Fortune just quoted ex-Palantir New York Assemblymember Alex Bores on deep fakes. He says they are “a solvable problem” using the Coalition for Content Provenance and Authenticity (C2PA) standard that cryptographically signs media files with tamper-evident credentials.
Bores’ cup is half full. That’s not a real solution, though. The half he’s missing is the half that matters most in deepfakes.
Abusing an HTTPS Analogy
Bores lazily compares C2PA adoption to the shift from HTTP to HTTPS in the 1990s:
It’d be like going to your banking website and only loading HTTP, right? You would instantly be suspect.
The analogy is instructive, and not in the way he intends. HTTPS works in very discrete ways:
- A centralized trust hierarchy (certificate authorities) decides who gets certificates preloaded and trusted
- The check is simply valid certificate or not, a binary test
- Browsers now enforce it automatically, meaning users no longer choose
- The failure mode has been made abundantly clear: no glowing padlock, no transaction
For C2PA to work the same way, platforms would need to refuse to display unsigned content. That breaks the web, ending up the opposite of HTTPS, because it rises up to a digital rights management issue far above the infrastructure. It also creates a two-tier system where institutional media gets a pay-to-speak trust signal and everyone else gets suspicion and cancelled by default.
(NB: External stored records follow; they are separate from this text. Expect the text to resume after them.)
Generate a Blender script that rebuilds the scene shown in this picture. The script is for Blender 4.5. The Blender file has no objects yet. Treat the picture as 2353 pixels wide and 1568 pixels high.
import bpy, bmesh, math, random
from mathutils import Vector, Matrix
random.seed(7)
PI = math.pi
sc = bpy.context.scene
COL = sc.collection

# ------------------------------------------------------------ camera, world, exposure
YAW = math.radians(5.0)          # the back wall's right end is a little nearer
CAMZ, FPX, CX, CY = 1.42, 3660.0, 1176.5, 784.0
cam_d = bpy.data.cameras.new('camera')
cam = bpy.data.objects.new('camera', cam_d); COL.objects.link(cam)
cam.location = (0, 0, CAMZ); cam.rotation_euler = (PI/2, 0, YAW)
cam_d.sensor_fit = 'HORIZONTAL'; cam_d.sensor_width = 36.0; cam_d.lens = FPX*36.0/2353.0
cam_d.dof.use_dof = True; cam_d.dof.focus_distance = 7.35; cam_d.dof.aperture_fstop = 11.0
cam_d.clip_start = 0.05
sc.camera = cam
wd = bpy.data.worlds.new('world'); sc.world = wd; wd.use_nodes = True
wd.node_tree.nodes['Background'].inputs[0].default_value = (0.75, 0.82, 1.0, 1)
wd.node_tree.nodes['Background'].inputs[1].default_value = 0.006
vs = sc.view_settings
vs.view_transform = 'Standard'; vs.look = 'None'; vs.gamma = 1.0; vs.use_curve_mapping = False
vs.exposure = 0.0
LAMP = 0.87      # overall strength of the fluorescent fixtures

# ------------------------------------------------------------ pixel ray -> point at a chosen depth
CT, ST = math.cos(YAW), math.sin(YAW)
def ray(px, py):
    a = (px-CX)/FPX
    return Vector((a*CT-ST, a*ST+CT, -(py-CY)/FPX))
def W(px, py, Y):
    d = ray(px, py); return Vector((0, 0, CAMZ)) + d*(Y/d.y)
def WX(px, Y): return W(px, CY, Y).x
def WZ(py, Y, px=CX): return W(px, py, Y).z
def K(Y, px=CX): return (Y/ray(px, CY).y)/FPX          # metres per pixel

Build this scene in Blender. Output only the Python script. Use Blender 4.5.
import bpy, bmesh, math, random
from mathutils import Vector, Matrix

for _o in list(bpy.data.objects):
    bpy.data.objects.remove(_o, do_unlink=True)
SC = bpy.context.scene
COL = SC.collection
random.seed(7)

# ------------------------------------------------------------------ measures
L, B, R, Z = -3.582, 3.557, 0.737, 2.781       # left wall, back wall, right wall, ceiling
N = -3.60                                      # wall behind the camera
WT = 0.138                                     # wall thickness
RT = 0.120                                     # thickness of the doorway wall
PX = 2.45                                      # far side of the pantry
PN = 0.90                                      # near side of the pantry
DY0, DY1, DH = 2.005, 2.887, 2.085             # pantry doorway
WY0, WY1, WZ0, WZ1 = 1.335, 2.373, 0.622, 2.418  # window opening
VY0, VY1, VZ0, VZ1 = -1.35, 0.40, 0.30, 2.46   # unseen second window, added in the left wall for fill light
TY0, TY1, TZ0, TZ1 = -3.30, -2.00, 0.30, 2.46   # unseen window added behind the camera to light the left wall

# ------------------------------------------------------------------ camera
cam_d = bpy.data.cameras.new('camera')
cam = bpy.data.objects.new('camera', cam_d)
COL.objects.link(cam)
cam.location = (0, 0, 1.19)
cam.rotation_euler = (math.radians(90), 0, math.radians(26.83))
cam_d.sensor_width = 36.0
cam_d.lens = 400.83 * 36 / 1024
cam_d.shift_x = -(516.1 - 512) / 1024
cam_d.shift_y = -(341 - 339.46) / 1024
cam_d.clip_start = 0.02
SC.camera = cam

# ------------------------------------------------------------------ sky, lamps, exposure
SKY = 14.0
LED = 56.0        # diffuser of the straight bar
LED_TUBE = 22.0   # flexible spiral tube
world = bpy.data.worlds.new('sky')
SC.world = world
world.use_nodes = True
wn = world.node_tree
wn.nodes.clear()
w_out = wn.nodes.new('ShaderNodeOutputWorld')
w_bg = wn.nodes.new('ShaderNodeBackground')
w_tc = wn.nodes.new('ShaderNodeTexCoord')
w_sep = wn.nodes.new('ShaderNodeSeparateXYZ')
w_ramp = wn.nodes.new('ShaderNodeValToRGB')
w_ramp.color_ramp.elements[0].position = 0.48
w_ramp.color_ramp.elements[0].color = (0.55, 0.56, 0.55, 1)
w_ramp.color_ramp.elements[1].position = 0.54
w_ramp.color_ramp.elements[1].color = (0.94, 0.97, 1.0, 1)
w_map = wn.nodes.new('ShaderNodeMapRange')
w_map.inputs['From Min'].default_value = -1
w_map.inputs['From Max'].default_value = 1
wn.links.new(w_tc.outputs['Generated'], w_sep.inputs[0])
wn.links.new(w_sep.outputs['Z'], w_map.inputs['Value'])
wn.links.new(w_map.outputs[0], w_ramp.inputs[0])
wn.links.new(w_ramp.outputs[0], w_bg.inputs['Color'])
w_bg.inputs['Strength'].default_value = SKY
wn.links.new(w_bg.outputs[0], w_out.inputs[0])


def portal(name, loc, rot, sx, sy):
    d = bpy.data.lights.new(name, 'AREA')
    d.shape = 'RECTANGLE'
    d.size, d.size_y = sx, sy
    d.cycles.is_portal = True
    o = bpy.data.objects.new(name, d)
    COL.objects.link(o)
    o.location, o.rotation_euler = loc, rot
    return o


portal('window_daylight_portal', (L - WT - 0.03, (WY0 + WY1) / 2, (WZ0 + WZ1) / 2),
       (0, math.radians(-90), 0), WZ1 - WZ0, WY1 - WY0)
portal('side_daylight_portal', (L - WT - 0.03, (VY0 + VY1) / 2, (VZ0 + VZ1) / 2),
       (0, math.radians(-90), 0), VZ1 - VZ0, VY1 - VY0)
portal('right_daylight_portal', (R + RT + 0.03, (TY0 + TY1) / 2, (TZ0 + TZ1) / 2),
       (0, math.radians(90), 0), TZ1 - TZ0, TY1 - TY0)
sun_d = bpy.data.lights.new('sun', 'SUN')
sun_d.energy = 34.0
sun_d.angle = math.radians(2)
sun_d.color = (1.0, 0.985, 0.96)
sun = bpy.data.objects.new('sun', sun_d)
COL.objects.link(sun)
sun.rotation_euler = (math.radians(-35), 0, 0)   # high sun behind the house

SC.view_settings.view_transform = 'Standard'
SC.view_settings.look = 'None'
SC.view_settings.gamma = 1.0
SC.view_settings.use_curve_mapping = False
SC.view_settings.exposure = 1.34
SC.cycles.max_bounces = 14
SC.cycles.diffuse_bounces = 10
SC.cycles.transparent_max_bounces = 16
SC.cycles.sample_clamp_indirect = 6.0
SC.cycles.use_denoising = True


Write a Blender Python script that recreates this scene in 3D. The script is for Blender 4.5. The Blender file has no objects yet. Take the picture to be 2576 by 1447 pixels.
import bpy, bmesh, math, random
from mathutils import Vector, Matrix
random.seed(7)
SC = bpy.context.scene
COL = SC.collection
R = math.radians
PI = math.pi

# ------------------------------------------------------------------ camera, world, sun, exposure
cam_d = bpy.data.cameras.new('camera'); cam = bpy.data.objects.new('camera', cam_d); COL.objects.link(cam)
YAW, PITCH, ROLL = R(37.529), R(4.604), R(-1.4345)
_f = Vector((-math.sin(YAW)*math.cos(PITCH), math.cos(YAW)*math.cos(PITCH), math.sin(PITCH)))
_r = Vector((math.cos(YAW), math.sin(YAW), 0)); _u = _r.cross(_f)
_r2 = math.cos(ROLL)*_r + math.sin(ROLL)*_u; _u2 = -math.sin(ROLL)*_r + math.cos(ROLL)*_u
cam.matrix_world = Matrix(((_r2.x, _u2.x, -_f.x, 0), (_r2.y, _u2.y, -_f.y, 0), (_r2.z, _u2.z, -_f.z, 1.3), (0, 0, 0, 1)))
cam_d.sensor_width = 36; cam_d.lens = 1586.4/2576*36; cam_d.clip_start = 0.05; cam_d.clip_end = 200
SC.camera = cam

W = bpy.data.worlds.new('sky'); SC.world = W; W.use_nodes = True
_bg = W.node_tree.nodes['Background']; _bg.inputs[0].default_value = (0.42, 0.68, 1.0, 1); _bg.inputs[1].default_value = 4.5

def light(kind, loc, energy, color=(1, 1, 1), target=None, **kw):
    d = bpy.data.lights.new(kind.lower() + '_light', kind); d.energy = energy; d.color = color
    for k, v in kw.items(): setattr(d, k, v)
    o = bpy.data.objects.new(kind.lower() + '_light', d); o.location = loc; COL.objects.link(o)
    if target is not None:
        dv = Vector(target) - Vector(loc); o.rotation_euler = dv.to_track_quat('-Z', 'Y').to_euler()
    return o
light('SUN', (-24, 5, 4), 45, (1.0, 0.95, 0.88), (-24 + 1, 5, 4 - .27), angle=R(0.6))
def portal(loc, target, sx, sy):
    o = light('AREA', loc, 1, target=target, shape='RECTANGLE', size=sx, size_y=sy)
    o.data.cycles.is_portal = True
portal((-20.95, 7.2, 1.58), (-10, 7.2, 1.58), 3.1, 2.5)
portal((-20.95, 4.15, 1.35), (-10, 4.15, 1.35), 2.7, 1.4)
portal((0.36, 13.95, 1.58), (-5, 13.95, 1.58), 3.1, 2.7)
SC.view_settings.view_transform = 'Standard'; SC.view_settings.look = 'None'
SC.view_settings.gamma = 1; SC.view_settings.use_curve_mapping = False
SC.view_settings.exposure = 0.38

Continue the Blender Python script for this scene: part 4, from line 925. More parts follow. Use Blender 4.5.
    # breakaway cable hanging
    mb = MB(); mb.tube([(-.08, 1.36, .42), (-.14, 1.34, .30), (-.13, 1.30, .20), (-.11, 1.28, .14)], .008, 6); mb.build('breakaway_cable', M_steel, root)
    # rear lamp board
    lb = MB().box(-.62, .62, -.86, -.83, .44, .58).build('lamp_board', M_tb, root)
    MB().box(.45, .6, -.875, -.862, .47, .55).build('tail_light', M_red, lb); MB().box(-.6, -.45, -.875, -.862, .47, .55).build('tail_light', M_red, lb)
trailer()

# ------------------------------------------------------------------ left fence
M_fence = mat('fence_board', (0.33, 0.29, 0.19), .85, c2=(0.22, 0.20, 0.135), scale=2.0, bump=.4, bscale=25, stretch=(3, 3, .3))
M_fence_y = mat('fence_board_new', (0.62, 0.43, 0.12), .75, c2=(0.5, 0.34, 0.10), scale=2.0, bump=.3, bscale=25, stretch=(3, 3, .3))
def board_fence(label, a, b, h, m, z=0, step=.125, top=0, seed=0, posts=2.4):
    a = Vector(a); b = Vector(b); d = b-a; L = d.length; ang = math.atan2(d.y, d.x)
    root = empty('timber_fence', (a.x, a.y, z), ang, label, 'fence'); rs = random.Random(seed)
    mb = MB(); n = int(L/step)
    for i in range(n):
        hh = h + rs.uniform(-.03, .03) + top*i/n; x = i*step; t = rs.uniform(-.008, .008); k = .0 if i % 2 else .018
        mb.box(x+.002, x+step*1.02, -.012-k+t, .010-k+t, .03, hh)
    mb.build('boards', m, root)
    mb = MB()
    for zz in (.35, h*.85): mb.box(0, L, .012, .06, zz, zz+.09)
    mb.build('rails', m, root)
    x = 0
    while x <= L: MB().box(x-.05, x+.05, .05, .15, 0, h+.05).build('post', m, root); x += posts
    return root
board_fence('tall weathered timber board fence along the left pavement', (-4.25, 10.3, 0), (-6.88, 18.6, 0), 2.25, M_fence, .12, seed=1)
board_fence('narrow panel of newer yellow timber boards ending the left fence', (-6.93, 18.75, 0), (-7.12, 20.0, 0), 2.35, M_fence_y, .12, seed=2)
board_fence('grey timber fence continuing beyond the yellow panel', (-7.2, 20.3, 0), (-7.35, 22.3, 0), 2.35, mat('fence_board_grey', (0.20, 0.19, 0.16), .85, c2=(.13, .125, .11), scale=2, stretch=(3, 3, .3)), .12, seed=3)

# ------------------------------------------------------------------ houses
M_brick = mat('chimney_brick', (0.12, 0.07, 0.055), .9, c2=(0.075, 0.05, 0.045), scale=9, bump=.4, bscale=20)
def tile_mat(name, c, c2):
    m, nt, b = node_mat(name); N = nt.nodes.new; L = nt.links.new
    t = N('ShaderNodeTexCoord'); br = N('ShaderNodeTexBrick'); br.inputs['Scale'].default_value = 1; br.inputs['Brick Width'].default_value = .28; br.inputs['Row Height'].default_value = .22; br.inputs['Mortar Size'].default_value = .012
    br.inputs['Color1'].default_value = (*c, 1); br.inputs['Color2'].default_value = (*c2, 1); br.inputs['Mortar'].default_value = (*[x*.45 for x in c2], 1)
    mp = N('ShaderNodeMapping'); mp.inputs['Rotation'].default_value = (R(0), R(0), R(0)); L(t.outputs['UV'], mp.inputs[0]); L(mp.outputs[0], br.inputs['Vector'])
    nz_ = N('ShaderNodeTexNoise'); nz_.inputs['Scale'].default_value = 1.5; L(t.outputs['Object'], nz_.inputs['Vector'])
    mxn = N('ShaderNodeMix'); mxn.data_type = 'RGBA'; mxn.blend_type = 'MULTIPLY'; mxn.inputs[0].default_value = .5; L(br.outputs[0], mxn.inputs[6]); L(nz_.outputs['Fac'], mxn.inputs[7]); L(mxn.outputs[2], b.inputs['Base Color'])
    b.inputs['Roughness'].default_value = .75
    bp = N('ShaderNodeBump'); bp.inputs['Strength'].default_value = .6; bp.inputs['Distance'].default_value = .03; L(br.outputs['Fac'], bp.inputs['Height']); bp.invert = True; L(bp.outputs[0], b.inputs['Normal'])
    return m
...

Even Bores acknowledges the adoption problem:
The challenge is the creator has to attach it.
Like, self-signed?
HTTPS succeeded because servers had to implement or get regulated out of existence. That’s like saying gas pipes can’t leak, rather than the gas has to be quality content. CardSystems was crushed for failures to stop leaks. PCI DSS dropped a hammer on all payment card transactions everywhere if they were leaky. HTTPS was mandated on the transit path with an absolute ban threat.
In 2009 Google called me into their offices and begged for help continuing use of broken and insecure SSL, because they thought I could lobby for them to stop PCI mandating strong HTTPS. They liked leaky pipes. Talk about regulatory authority forcing innovation. Google lost that argument, big time. And I certainly didn’t take their money for dirty work. I told Google to stop being a jerk and help PCI help them protect their own users. There’s simply no equivalent forcing function like this for individual content creators.
Verification Isn’t Perception: Age of the Integrity Breach
The deep problem is that C2PA solves for the wrong layer. Cryptographic provenance answers whether content is signed by a trusted source. It does nothing for the integrity of a viewer, whether they accurately perceive what they see.
As I wrote yesterday, the people who are most vulnerable to synthetic face manipulation are those with the least levels of perceptual training. Beware the isolated communities behind in the “face-space” race, who never developed the dimensions to distinguish unfamiliar groups.
They can’t detect fakes because they never learned to see the reals.
And a C2PA warning label ain’t gonna fix that.
- Labeled fakes still cause harm. Bores himself notes that “even a clearly labeled fake can have real-world consequences” for deepfake porn victims. The label doesn’t undo the perceptual and emotional damage.
- Signed content can still deceive. Authentic footage, cryptographically verified, can be selectively edited, deceptively framed, or presented without context. C2PA tells you the file wasn’t tampered with. It doesn’t tell you whether the framing is honest.
- The viewer still has to see. If you can’t distinguish faces from unfamiliar ethnic groups, you can’t evaluate whether signed footage of “protestors” or “terrorists” or “immigrants” actually shows what the caption claims.
A Tale of Two Problems
Bores is right about the obvious stuff, infrastructure matters. C2PA still should be the default in devices like cameras and even phones. Platforms should surface provenance data. Institutions should require it for evidentiary contexts.
But infrastructure solves an institutional problem related to journalism, courts, banking, and official communications. It doesn’t solve for the human problem.
The cup is half empty because the human problem is perceptual poverty. The solution isn’t going to be cryptographic. It’s exposure – structured, high-volume exposure that builds out the perceptual dimensions people need to see what they’re looking at.
C2PA answers: “Should I trust a source?”
Perceptual training answers: “Can I see what’s actually in front of me?”
Both questions matter, yet Bores is only asking the far less important one.